N’empêche, comme tous les jeunes de son âge, marabout ou pas, Serigne Ousmane a des hobbies. «Je ne suis pas quelqu’un de réservé ou un solitaire, je suis ouvert à tout le monde. Je fais du sport comme tout le monde et j’ai même une barre fixe chez moi. Je suis des cours d’anglais au british Council, car j’adore cette langue», fait-il savoir soulignant ainsi que durant son enfance, il n’avait pas le temps de se consacrer à des choses mondaines. Car, renseigne-t-il : «Je fais partie de ceux qui croient que la fin du monde est pour bientôt et qu’il ne reste plus qu’à faire de bonnes choses qui peuvent nous servir ou servir notre pays».

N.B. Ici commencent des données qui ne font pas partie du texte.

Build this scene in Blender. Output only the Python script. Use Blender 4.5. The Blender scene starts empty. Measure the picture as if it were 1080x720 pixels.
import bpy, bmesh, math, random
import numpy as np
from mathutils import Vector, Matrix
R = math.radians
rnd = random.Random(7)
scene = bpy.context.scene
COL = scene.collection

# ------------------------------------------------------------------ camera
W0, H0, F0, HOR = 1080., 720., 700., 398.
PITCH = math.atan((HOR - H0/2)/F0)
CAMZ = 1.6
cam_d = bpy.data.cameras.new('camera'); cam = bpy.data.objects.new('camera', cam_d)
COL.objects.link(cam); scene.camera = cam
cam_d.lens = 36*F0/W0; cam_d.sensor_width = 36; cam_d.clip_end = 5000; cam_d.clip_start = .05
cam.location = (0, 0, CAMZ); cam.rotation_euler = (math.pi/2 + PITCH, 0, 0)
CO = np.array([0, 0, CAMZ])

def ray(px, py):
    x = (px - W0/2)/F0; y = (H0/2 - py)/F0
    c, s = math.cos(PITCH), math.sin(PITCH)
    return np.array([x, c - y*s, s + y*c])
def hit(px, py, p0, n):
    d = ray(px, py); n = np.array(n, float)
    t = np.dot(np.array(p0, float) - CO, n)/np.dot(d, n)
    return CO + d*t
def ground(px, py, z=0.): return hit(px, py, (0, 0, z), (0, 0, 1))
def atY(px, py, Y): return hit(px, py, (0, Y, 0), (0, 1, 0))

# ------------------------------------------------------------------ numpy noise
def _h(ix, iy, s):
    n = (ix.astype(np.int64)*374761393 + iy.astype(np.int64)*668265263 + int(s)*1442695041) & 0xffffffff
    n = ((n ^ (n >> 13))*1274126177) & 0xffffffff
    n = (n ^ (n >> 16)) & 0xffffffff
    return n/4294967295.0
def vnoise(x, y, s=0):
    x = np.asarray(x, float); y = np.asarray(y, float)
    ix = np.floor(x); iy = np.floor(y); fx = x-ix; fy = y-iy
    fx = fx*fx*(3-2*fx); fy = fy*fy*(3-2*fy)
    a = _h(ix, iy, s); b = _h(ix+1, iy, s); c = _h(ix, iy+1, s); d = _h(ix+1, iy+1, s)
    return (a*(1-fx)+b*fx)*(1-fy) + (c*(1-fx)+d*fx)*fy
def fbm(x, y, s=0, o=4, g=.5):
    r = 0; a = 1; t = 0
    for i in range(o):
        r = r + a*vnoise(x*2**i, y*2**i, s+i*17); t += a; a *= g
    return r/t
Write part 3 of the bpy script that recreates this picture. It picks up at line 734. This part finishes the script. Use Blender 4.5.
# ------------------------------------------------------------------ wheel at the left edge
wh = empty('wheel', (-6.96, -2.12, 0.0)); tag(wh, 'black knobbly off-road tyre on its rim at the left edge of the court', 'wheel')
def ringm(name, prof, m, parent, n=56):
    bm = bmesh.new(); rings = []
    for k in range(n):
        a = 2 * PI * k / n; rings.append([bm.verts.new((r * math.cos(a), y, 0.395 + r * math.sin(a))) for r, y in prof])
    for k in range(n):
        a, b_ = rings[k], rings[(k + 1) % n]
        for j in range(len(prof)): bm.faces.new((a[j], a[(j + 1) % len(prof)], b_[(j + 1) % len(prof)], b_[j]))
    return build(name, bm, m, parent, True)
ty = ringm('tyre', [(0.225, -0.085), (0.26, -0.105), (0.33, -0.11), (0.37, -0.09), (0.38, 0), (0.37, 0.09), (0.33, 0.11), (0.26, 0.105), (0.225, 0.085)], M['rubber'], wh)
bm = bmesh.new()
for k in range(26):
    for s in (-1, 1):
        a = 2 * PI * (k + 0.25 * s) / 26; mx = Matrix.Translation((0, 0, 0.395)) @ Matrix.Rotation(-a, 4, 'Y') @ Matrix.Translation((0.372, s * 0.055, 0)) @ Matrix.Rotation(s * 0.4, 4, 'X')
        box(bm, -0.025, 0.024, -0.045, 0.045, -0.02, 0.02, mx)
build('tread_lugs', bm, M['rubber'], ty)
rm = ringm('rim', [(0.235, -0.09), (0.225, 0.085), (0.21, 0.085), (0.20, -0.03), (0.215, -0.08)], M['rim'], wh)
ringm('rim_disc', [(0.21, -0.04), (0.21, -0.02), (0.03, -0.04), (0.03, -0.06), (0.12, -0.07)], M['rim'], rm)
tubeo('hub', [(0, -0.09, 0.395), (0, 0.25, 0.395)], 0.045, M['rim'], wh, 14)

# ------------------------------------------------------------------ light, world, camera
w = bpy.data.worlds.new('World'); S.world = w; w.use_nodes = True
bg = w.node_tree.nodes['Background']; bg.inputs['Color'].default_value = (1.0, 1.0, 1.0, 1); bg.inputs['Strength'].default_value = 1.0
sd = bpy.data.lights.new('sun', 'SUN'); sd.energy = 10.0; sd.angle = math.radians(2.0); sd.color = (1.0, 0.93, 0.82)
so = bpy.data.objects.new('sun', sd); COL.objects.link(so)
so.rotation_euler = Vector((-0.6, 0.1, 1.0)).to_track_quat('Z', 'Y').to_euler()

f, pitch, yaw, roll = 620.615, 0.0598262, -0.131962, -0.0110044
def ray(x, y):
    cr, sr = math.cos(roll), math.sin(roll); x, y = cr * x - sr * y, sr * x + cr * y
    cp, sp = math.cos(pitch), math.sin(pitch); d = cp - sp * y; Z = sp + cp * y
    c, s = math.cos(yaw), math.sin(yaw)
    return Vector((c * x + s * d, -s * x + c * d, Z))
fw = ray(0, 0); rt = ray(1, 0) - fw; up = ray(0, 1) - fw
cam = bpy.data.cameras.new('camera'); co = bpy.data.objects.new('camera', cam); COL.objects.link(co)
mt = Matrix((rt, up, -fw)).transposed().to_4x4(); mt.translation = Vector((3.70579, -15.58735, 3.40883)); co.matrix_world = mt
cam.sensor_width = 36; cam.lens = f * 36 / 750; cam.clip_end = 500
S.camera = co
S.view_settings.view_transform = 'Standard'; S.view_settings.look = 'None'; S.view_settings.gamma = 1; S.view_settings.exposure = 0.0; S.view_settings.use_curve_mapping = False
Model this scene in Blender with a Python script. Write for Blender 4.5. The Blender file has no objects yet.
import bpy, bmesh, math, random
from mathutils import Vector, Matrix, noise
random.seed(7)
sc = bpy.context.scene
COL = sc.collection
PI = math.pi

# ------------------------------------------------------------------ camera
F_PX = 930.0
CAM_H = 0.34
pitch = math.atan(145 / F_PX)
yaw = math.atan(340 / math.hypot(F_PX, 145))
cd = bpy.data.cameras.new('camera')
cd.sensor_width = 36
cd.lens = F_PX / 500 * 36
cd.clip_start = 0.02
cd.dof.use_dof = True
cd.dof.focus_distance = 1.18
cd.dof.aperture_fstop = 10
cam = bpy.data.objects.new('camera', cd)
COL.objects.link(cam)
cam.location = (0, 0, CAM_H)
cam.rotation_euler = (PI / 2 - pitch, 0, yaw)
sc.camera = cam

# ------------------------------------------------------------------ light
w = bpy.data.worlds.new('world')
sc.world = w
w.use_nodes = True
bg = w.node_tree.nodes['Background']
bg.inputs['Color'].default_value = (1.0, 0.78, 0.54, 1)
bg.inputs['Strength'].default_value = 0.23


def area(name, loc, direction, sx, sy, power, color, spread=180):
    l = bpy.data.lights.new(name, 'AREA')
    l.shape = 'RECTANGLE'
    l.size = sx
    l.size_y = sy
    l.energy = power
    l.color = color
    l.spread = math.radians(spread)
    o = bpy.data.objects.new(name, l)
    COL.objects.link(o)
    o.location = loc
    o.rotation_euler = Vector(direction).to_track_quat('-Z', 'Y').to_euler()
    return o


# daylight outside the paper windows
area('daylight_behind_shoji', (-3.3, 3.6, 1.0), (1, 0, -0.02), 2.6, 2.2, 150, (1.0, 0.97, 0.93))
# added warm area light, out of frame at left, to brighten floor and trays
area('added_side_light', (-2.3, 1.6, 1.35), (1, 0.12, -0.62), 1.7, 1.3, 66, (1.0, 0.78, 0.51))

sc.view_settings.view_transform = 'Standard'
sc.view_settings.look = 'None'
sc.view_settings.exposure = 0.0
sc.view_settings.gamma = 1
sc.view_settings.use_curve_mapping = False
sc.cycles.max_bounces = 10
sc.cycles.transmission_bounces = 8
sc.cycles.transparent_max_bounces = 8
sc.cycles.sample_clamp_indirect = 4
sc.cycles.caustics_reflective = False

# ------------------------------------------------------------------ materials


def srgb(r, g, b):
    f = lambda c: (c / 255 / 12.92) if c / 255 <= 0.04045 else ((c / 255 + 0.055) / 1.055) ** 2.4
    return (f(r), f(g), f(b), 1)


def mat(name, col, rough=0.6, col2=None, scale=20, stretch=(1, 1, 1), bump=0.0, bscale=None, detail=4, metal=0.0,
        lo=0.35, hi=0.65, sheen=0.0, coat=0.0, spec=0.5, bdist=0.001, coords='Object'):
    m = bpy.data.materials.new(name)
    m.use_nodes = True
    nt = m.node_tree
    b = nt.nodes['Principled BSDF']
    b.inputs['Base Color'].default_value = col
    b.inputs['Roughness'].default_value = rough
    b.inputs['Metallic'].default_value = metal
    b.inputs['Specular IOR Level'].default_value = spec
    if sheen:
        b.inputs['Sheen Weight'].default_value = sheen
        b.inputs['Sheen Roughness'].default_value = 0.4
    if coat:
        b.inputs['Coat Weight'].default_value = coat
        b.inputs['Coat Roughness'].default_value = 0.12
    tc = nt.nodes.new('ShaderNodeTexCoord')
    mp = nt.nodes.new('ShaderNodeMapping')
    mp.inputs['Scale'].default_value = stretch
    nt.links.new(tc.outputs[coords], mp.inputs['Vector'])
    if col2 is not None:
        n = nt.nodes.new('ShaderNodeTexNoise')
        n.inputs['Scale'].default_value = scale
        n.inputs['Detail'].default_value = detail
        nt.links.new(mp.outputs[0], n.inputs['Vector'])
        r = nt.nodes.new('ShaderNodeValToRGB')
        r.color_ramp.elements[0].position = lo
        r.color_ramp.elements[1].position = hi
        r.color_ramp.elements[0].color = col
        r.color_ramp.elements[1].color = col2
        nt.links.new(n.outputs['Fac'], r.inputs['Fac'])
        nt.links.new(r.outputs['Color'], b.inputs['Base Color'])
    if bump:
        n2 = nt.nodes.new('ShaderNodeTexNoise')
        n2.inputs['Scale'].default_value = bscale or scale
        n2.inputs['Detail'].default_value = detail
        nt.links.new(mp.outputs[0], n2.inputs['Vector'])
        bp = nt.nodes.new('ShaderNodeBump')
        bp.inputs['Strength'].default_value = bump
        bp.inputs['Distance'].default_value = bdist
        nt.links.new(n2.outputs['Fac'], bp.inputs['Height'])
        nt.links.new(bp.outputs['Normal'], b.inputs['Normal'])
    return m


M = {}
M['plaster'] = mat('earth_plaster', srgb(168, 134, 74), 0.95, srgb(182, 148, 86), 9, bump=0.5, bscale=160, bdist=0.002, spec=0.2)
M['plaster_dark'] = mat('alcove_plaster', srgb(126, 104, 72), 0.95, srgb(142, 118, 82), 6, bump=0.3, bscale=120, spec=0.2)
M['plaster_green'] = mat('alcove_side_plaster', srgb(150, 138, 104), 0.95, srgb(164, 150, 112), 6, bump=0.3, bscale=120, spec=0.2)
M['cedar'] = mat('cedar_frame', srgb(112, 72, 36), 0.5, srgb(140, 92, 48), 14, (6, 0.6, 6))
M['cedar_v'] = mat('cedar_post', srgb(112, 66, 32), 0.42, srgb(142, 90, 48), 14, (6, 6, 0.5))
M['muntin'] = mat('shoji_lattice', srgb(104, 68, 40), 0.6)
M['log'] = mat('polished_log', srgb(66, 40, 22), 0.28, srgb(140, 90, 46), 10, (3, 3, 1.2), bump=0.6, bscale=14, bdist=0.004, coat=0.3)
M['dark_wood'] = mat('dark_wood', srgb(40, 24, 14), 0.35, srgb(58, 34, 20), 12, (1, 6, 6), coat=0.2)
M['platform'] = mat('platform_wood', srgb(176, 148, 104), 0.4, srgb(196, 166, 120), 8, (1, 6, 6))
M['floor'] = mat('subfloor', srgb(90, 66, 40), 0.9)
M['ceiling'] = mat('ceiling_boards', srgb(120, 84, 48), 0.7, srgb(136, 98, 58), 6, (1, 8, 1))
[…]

C’est pourquoi, il exhorte tous les jeunes, musulmans comme chrétiens, à prier et à travailler. «Car, explique le marabout, les temps sont durs et si tu veux réussir dans la vie, il faut travailler». Et en parlant de travail, le marabout atteste : «Je ne me base pas sur ce que mes talibés me donnent pour survivre. Sachez que je ne reste pas les bras croisés, jai des activités qui me sont propres et qui me rapportent de quoi bien vivre».